Scientists have spotted a record-breaking triple-star system using the Transiting Exoplanet Survey Satellite (TESS), a NASA spacecraft that hunts for exoplanets. The system’s orbit is so tightly bound that it could easily fit between the sun and Mercury.

The newly discovered triple-star system has been designated as TIC 290061484. It is located about 5,000 light-years away in Cygnus, the swan constellation.

The system contains two stars that circle each other once every 1.8 Earth days and a third star that orbits the pair once every 25 Earth days.

It is the tightest orbit of a triple-star system that has ever been found. Previously, the record-holder for the tightest triple-star system orbit was Lamba Tauri.

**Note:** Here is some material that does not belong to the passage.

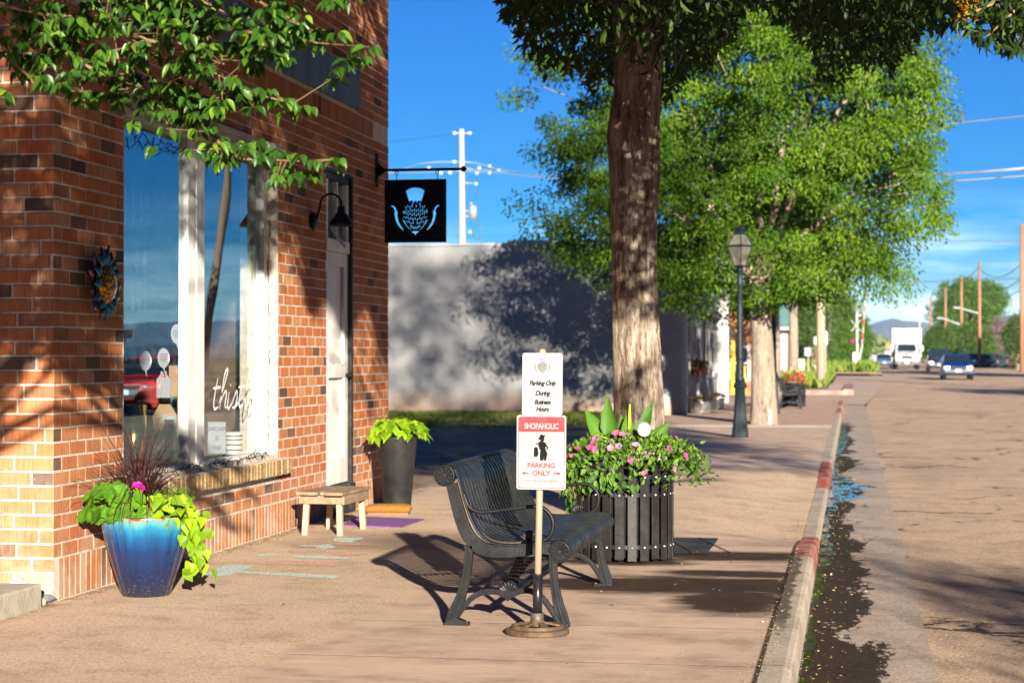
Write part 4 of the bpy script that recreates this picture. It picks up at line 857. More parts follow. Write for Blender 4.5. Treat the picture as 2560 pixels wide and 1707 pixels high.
# ================================================================== SIGN STAND
SX, SY = -1.55, 9.84; S0 = gp(1343, 1583); dst = proj([(SX, SY, 0)])[2][0]; kk = dst / FPX
stand = thing("sign_stand", "rusty round floor stand holding two small parking signs on a wooden stick", "sign stand", (S0.x, S0.y, 0))
cx, cy = S0.x, S0.y
m_rustd = mat("rusty_iron", (0.115, 0.070, 0.040), .75, .35, .5, 16, .6, .004, dirt=(0.055, 0.05, 0.047))
bs_ = MB(); bs_.lathe([(.155, .0), (.160, .006), (.160, .022), (.155, .028), (.135, .031), (.130, .046), (.118, .048), (.114, .040), (.116, .022), (.118, .0)], 56, (cx, cy, 0), caps=False)
bs_.lathe([(.0, .075), (.030, .075), (.038, .06), (.036, .04), (.0, .04)], 24, (cx, cy, 0), caps=False)
for k in range(5):
    a = 2 * PI * k / 5 + .33; d = Vector((math.cos(a), math.sin(a), 0)); bs_.bar(Vector((cx, cy, .060)) + d * .02, Vector((cx, cy, .038)) + d * .125, .030, .010)
bs_.build("base", m_rustd, stand, True, bevel=.001)
tilt = Vector((at(1357, 870, dst).x - at(1345, 1435, dst).x, 0, 0)).x / 1.13
def sp_at(y): return HZ - (y - HOR) * kk
tp = Vector((cx + .004, cy, 0))
MB().lathe([(.034, .07), (.034, .105), (.030, .108), (.030, .07)], 24, (cx, cy, 0), caps=False).build("collar", mat("worn_collar", (0.10, 0.085, 0.07), .6, .5, .4, 20, .4), stand, True, True)
mb = MB(); mb.tube([(cx, cy, .07), (cx + .004, cy, sp_at(1436))], .024, 20); mb.tube([(cx + .004, cy, sp_at(1436) - .002), (cx + .004, cy, sp_at(1434))], .026, 20)
mb.build("tube", mat("black_tube", (0.012, 0.012, 0.013), .3, .2, .3, 18, .15, dirt=(0.05, 0.04, 0.03)), stand, True, True)
stop = at(1357, 872, dst); stop.y = cy
MB().tube([(cx + .003, cy, .3), tuple(stop - Vector((0, 0, .012))), tuple(stop)], [.0175, .0175, .011], 14).build("stick", mat("pine_stick", (0.36, 0.27, 0.19), .6, 0, .2, 10, .2, .002, stretch=(4, 4, .5), dirt=(0.30, 0.20, 0.13)), stand, True, True)
def rrect(w, h, r, n=6):
    out = []
    for (sx, sy, a0) in ((1, 1, 0), (-1, 1, 90), (-1, -1, 180), (1, -1, 270)):
        for k in range(n + 1): a = R(a0 + 90 * k / n); out.append((sx * (w - r) + r * math.cos(a), sy * (h - r) + r * math.sin(a)))
    return out
def sign_M(x0, x1, y0, y1, fwd): p = at((x0 + x1) / 2, (y0 + y1) / 2, dst); p.y = cy - fwd; return face_frame(p, R(4), R(-.4)), (x1 - x0) * kk / 2, (y1 - y0) * kk / 2
m_sw = mat("sign_white", (0.205, 0.21, 0.22), .35, 0, .03, 3, 0); m_red = mat("sign_red", (0.20, 0.004, 0.010), .35, 0, .05, 4, 0); m_bl = mat("sign_black", (0.003, 0.0025, 0.005), .8, 0, 0, 4, 0); m_lil = mat("lilac", (0.17, 0.14, 0.30), .5, 0, .1, 4, 0); m_grn = mat("ink_green", (0.04, 0.055, 0.045), .5, 0, .2, 10, 0)
M, w, h = sign_M(1308, 1409, 882, 1038, .024); T = Matrix.Translation
plate = put(flat_me([rrect(w, h, .012)], .001), "upper_sign", m_sw, M, stand)
z_ = T((0, 0, .0018))
ts = thistle(w * .42); 
put(flat_me([[(w * .42 * .60 * math.sin(a) * (1 - .18 * math.cos(a)), w * .42 * (-.20 - .60 * math.cos(a))) for a in np.linspace(0, 2 * PI, 25)[:-1]]], .0003), "thistle_bulb", mat("pale_grey_ink", (.12, .125, .125), .6), M @ T((0, h * .60, .0013)), plate)
put(flat_me([ts[0]], .0003), "thistle_plume", m_lil, M @ T((0, h * .60, .0018)), plate); put(flat_me(ts[1:], .0003), "thistle_emblem", m_grn, M @ T((0, h * .60, .0018)), plate)
for body, yy, sz in (("Parking Only", .03, .033), ("During", -.29, .033), ("Business", -.575, .031), ("Hours", -.80, .031)):
    me = text_me(body, sz, .0003, shear=.35, sx=.86, space=.9, bold=.0011); put(me, "lettering", m_bl, M @ T((0, h * yy, .0018)), plate)
me = text_me("thistle", .012, .0003, shear=.3, sx=1.2); put(me, "small_lettering", mat("grey_ink", (.18, .18, .18), .5), M @ T((-w * .03, h * .20, .0018)), plate)
mb = MB()
for yv in (.90, -.92): mb.lathe([(.0045, 0), (.0045, .002), (0, .003)], 10, (0, 0, 0)); 
mb.v = [tuple(M @ Vector((v[0], v[1] + (h * .9 if i < len(mb.v) / 2 else -h * .92), v[2] + .001))) for i, v in enumerate(mb.v)]; mb.build("screws", mat("screw_steel", (.35, .34, .32), .3, .9), plate, True)
M, w, h = sign_M(1294.5, 1418, 1037, 1222, .030)
plate = put(flat_me([rrect(w, h, .012)], .001), "lower_sign", m_sw, M, stand)
ring = rrect(w * .935, h * .955, .010); put(flat_me([ring, rrect(w * .918, h * .944, .009)], .0003), "red_border", m_red, M @ T((0, 0, .0016)), plate)
hdp = [(-w * .93, h * .555), (w * .93, h * .555)] + [(x, y) for x, y in rrect(w * .93, h * .952, .010) if y > h * .6]
put(flat_me([hdp], .0003), "red_header", m_red, M @ T((0, 0, .0020)), plate)
put(text_me("SHOPAHOLIC", .0400, .0003, sx=.70, bold=.0012, space=.98), "lettering", m_sw, M @ T((0, h * .70, .0030)), plate)
put(text_me("PARKING", .0345, .0003, sx=.96, bold=.0007), "lettering", m_red, M @ T((0, -h * .355, .0022)), plate)
put(text_me("ONLY", .0345, .0003, sx=.96, bold=.0007), "lettering", m_red, M @ T((0, -h * .565, .0022)), plate)
for sg in (-1, 1):
    put(flat_me([[(sg * x * w, y * h) for x, y in ((.50, -.545), (.66, -.545), (.66, -.515), (.80, -.560), (.66, -.605), (.66, -.575), (.50, -.575))]], .0003), "arrow", m_red, M @ T((0, 0, .0022)), plate)
put(text_me("VIOLATORS WILL BE CHARGED", .0175, .0003, sx=.64), "small_lettering", mat("pale_red", (.28, .06, .07), .5), M @ T((0, -h * .77, .0022)), plate)
def zs(pts): return [((x - 378) / 243 * w, (1057 - y) / 362 * h) for x, y in pts]      # outline read off the lower sign
lady = zs([(362, 905), (366, 890), (374, 881), (384, 880), (392, 890), (413, 887), (410, 905), (404, 918), (407, 930), (405, 945), (398, 940), (399, 955), (420, 962), (430, 985), (447, 1008), (444, 1022), (428, 1028), (424, 1022), (436, 1012), (422, 998), (418, 1010), (420, 1030), (432, 1050), (438, 1075), (430, 1110), (425, 1135), (406, 1135), (404, 1105), (398, 1135), (366, 1135), (364, 1100), (366, 1060), (370, 1035), (362, 1025), (352, 1000), (346, 975), (326, 978), (322, 970), (345, 966), (354, 960), (368, 948), (372, 935), (352, 930), (350, 918)])
bag = zs([(307, 1012), (316, 1010), (320, 1002), (326, 1010), (330, 1004), (338, 1010), (343, 1012), (350, 1075), (336, 1102), (305, 1098)])
put(flat_me([lady], .0003), "shopper_silhouette", m_bl, M @ T((0, 0, .0022)), plate); put(flat_me([bag], .0003), "bag_silhouette", m_bl, M @ T((0, 0, .0022)), plate)
# ================================================================== PLANTERS
m_leafm = leafmat("bedding_leaf", [(0, (0.035, 0.085, 0.012)), (.5, (0.08, 0.17, 0.02)), (1, (0.17, 0.28, 0.03))], .3)
m_lime = leafmat("lime_vine", [(0, (0.08, 0.17, 0.005)), (.5, (0.18, 0.31, 0.008)), (1, (0.28, 0.43, 0.012))], .35, tcol=(.35, .55, .01))
m_pink = leafmat("pink_petal", [(0, (0.38, 0.04, 0.19)), (.5, (0.46, 0.12, 0.28)), (1, (0.5, 0.26, 0.36))], .3, tcol=(.8, .3, .5))
m_purp = leafmat("purple_petal", [(0, (0.10, 0.02, 0.22)), (1, (0.40, 0.30, 0.68))], .3, tcol=(.3, .1, .5))
m_yel = leafmat("yellow_petal", [(0, (0.7, 0.42, 0.01)), (1, (0.8, 0.62, 0.03))], .3, tcol=(.8, .6, .05))
m_redf = leafmat("red_petal", [(0, (0.40, 0.01, 0.03)), (.7, (0.55, 0.02, 0.12)), (1, (0.7, 0.2, 0.03))], .3, tcol=(.7, .05, .1))
m_soil = mat("potting_soil", (0.03, 0.02, 0.014), 1, 0, .4, 30, .8, .01)
m_pslat = mat("planter_slat", (0.013, 0.012, 0.0125), .42, .0, .2, 9, .15, .003, dirt=(0.036, 0.033, 0.031)); m_bolt = mat("bolt_steel", (0.55, 0.55, 0.55), .3, .9, .1, 10, 0)
def mound(n, rx, ry, rz, droop, zc):
    a = RNG.uniform(0, 2 * PI, n); t = np.sqrt(RNG.random(n)) * 1.0; rr_ = t; z = zc + rz * np.sqrt(np.clip(1 - t * t, 0, 1)) * RNG.uniform(.7, 1.05, n) - droop * np.clip(t - .75, 0, 1) * 4 * RNG.random(n) * 1.0
    P = np.stack([rx * rr_ * np.cos(a), ry * rr_ * np.sin(a), z], 1); O = nrm(np.stack([np.cos(a) * t, np.sin(a) * t, .45 + 0 * t], 1)); return P, O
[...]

It set the record in 1956, with its third star taking 33 days to go around its inner twin stars.

A team of citizen scientists and professional astronomers who came together to form the Visual Survey Group were responsible for the discovery. The group has been in operation for over a decade.

“Thanks to the compact, edge-on configuration of the system, we can measure the orbits, masses, sizes, and temperatures of its stars,” said Veselin Kostov from NASA’s Goddard Space Flight Center and the SETI Institute. “We can study how the system formed and predict how it may evolve.”

Since the stars of TIC 290061484 orbit each other in almost the same plane, the team believes the system is highly stable.

If the stars’ orbits were tilted in different directions, their orbits would be disrupted by each other’s gravitational pulls, which would make the system unstable.

Its stability will only last a few million years, though. As the inner twin stars of the triple-star system get older, they will expand outward and eventually merge.